*Aim of the task*. Copy verbatim the block of lines in the entries below whose first line contains "Model this scene" and whose last line contains "PI = math.pi". Leave out all other lines.

*Task inputs*.
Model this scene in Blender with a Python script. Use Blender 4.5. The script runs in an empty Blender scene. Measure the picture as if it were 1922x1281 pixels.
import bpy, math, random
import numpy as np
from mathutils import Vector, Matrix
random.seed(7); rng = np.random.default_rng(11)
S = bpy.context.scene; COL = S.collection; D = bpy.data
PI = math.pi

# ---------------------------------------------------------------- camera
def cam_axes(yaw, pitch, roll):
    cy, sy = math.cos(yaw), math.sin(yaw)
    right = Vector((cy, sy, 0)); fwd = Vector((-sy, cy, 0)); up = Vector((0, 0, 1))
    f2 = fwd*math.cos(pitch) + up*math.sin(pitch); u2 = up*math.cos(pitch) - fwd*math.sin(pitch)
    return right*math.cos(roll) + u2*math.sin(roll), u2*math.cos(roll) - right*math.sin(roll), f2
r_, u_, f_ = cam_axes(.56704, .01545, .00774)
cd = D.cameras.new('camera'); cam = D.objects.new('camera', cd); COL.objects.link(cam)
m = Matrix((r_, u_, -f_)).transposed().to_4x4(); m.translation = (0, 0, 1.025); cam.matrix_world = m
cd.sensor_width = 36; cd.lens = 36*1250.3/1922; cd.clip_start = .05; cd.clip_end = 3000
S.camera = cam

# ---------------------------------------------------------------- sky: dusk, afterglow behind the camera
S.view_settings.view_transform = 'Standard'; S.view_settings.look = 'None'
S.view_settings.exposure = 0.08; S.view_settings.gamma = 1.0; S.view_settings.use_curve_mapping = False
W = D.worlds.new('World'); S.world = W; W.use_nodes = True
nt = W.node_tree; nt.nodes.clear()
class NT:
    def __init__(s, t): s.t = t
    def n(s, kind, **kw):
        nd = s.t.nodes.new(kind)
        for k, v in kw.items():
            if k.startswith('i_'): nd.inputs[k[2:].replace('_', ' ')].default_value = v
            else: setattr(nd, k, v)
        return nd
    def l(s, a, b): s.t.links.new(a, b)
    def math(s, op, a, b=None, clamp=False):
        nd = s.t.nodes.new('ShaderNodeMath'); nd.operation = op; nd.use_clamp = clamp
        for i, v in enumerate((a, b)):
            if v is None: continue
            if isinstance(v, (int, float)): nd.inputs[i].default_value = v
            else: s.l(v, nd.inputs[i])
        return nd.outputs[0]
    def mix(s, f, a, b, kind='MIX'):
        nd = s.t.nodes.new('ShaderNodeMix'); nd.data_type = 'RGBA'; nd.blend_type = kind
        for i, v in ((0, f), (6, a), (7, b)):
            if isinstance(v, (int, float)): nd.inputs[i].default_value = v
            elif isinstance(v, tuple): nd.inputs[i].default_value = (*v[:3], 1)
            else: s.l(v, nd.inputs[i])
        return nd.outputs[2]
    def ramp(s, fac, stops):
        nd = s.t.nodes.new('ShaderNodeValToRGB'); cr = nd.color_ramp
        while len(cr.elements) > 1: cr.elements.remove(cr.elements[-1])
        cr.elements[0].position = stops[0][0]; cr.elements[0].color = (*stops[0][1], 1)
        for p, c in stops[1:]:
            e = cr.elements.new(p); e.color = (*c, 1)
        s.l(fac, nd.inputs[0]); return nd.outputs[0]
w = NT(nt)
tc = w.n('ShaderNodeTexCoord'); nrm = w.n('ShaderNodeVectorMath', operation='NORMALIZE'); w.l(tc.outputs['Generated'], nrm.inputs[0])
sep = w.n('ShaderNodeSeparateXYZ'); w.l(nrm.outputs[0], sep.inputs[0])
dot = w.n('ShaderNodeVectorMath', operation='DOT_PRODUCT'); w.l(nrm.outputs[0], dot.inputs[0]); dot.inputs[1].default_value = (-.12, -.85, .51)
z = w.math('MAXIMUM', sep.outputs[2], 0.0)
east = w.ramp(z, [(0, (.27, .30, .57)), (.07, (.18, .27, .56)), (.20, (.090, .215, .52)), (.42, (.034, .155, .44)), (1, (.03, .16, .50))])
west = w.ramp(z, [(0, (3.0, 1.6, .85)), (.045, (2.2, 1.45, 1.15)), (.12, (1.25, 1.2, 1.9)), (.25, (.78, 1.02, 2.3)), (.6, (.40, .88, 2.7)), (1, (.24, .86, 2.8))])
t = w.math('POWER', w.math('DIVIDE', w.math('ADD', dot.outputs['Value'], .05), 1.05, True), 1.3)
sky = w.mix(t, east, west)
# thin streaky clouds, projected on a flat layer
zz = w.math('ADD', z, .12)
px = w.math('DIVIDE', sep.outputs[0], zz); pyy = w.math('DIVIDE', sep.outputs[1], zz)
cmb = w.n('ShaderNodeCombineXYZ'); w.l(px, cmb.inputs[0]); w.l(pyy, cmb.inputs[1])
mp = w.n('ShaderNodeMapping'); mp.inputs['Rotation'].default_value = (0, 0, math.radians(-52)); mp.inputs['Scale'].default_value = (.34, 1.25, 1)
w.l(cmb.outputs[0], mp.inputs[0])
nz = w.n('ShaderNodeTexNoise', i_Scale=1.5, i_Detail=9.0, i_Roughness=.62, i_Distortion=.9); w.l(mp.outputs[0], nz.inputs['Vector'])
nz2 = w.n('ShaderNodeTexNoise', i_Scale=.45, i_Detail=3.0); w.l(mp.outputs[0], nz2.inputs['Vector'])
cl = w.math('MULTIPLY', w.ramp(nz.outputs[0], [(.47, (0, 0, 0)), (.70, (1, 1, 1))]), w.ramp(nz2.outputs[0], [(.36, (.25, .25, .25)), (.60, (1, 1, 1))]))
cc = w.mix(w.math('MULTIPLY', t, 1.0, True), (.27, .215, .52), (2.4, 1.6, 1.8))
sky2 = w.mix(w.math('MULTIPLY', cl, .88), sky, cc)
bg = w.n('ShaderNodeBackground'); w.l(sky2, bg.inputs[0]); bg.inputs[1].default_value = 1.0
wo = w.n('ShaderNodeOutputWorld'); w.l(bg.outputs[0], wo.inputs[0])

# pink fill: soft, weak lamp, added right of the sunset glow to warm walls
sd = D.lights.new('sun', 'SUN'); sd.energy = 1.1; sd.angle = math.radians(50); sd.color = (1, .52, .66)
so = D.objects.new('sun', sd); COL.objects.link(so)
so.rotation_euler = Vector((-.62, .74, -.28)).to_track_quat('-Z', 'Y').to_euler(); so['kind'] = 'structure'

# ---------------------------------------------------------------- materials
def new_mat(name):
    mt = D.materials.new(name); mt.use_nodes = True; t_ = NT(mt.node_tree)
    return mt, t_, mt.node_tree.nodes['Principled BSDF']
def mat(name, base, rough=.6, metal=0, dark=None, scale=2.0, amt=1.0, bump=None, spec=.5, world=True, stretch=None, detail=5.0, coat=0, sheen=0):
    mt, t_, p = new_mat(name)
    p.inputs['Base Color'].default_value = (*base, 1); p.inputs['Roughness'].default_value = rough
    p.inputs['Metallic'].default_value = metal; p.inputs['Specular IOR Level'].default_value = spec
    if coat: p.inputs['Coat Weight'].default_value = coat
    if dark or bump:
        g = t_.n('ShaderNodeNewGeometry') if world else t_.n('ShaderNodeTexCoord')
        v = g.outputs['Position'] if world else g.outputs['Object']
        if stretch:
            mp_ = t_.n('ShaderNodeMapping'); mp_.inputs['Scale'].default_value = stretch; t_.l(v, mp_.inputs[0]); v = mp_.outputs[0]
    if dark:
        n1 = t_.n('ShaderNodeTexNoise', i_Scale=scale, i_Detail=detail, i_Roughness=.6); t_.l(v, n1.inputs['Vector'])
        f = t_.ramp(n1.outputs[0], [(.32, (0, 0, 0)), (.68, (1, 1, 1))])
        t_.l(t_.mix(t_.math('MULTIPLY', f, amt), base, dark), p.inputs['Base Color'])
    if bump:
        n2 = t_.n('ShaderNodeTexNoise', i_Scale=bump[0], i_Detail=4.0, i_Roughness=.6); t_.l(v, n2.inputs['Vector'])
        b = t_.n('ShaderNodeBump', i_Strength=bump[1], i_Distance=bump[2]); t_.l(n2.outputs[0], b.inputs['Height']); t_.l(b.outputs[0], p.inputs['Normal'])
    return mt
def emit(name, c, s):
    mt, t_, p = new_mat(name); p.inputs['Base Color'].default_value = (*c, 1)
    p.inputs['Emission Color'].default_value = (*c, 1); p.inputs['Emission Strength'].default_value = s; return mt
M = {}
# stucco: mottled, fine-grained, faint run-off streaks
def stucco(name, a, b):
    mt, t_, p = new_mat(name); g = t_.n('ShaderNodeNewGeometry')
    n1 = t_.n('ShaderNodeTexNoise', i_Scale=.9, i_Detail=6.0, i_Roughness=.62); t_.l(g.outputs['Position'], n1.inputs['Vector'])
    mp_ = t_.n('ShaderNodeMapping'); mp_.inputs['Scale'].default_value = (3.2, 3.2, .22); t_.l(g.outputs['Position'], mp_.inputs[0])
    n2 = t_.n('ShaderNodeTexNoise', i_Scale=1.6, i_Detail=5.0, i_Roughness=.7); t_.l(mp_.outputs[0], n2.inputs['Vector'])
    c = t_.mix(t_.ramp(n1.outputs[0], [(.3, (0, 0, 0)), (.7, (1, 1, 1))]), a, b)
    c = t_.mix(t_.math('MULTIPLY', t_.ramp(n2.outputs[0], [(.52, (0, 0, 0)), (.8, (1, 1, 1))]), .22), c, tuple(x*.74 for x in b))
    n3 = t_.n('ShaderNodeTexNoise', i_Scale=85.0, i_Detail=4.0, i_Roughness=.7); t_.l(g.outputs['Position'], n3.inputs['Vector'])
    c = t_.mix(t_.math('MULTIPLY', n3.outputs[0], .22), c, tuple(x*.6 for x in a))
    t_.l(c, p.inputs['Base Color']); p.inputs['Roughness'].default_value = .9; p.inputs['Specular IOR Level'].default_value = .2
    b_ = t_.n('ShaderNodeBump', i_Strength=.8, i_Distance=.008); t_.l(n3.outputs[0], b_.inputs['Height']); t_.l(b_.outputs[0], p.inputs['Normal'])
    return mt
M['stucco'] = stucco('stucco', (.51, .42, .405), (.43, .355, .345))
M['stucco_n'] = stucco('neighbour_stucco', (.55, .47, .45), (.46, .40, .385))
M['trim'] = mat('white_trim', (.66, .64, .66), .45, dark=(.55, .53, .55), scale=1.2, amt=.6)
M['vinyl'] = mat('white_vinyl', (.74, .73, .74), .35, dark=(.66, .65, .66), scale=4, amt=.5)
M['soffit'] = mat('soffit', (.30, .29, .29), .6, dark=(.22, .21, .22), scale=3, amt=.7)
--
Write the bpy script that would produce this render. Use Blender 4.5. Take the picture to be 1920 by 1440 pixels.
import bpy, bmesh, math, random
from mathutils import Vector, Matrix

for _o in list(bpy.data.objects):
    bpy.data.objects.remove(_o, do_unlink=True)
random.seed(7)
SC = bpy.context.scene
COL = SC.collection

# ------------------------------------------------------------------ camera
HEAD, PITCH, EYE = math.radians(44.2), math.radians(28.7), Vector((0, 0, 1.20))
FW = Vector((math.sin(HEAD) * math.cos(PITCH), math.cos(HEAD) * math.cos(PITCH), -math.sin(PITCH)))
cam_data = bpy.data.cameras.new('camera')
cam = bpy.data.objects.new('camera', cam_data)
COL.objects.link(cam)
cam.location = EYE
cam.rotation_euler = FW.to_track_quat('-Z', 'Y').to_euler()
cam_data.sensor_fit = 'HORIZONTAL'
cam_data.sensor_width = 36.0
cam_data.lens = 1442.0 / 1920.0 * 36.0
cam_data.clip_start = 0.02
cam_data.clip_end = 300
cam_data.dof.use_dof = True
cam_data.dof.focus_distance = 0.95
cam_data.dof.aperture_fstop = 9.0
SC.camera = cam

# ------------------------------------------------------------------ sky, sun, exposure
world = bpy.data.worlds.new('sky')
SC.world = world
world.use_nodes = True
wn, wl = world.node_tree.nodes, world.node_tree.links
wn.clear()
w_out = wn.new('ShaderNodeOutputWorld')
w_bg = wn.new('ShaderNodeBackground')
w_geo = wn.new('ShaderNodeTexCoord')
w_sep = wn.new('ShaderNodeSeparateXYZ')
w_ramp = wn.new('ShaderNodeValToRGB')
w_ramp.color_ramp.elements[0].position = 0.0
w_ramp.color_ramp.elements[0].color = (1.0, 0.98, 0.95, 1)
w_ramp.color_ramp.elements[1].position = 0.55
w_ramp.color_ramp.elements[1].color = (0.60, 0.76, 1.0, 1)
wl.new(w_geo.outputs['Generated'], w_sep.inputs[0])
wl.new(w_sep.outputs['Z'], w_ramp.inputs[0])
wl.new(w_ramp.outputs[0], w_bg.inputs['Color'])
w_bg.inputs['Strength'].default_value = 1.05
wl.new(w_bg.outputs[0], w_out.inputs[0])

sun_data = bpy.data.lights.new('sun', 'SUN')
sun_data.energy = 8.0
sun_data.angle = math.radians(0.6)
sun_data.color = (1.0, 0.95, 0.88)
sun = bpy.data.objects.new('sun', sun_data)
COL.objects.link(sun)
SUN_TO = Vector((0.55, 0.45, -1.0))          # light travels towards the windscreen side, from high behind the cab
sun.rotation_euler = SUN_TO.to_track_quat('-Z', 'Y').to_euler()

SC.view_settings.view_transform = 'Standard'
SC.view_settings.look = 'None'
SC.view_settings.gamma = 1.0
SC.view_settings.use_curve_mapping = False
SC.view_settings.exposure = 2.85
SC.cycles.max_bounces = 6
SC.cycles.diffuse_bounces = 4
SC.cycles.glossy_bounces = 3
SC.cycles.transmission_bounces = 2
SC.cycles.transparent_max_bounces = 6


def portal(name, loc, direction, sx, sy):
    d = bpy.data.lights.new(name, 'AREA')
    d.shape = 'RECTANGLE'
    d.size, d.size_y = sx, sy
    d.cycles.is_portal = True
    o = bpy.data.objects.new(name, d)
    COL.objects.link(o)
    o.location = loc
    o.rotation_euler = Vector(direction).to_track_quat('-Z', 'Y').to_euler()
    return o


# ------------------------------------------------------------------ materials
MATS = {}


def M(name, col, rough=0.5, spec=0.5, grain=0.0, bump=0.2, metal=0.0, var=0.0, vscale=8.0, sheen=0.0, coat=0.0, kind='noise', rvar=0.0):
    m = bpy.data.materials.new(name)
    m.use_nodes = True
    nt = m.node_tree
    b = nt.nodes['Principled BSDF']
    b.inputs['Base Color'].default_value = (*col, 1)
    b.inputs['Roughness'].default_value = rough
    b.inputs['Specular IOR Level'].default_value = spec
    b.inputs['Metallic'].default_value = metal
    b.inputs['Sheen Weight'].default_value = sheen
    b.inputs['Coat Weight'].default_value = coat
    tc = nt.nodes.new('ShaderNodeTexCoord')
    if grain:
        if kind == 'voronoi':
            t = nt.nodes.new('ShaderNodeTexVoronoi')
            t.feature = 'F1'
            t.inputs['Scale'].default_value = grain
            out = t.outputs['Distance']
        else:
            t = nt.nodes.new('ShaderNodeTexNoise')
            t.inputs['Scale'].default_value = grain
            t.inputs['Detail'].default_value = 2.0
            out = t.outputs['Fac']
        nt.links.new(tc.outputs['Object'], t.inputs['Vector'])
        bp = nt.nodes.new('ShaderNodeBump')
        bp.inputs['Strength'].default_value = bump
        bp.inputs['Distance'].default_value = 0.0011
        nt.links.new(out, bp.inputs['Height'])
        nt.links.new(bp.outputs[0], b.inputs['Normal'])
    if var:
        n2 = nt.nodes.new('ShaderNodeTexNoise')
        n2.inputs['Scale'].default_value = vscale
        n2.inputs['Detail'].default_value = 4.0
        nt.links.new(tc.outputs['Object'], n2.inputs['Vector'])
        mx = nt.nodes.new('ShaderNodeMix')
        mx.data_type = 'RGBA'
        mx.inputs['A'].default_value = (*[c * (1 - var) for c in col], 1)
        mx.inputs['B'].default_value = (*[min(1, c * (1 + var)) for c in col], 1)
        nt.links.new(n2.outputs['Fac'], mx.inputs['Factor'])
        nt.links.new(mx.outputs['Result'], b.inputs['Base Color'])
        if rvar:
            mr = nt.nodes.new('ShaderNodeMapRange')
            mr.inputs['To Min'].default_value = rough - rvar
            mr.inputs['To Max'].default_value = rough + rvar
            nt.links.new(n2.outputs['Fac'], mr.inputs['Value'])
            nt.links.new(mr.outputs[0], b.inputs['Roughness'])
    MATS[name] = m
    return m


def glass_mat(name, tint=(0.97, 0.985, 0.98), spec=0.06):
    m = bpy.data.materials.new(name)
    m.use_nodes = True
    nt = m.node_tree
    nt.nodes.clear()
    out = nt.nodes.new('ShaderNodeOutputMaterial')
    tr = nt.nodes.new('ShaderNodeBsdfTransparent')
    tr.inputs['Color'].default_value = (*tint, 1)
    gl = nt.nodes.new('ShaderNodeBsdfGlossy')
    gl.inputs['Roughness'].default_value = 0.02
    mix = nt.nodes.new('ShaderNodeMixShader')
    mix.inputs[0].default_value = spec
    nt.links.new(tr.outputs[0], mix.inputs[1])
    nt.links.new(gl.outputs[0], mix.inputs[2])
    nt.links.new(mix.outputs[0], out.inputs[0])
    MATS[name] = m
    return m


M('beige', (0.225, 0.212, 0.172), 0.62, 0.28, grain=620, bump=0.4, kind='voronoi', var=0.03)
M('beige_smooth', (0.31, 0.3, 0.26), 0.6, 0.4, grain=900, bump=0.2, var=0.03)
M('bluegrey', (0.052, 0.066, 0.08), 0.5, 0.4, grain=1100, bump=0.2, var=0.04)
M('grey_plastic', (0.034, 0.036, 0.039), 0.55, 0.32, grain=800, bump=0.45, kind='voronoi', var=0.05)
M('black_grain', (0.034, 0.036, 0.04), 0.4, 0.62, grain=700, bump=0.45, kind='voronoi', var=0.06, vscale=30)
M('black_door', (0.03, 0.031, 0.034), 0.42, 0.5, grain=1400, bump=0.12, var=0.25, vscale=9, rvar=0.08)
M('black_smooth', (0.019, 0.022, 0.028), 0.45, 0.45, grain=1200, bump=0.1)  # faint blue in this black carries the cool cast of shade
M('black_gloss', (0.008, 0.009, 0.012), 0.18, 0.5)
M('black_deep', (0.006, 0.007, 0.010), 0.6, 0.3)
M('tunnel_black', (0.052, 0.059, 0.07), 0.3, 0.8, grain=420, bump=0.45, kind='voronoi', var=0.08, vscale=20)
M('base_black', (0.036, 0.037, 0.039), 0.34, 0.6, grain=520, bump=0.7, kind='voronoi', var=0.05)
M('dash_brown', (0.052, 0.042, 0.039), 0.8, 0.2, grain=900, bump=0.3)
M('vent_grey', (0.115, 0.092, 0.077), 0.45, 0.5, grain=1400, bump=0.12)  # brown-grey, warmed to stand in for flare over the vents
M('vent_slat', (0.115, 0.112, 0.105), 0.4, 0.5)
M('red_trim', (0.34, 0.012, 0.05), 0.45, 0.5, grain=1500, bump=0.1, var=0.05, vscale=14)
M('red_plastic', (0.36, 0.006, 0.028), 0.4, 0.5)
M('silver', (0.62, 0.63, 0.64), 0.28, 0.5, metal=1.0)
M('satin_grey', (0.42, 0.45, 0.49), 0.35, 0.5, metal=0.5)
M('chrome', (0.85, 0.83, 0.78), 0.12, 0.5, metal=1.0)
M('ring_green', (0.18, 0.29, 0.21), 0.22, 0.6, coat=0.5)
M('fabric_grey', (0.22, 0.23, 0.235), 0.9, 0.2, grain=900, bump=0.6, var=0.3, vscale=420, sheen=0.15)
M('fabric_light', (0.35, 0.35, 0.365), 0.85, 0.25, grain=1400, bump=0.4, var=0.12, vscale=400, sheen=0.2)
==
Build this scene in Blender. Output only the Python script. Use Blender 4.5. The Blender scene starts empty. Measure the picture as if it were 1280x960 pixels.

*Task result*.
Model this scene in Blender with a Python script. Use Blender 4.5. The script runs in an empty Blender scene. Measure the picture as if it were 1922x1281 pixels.
import bpy, math, random
import numpy as np
from mathutils import Vector, Matrix
random.seed(7); rng = np.random.default_rng(11)
S = bpy.context.scene; COL = S.collection; D = bpy.data
PI = math.pi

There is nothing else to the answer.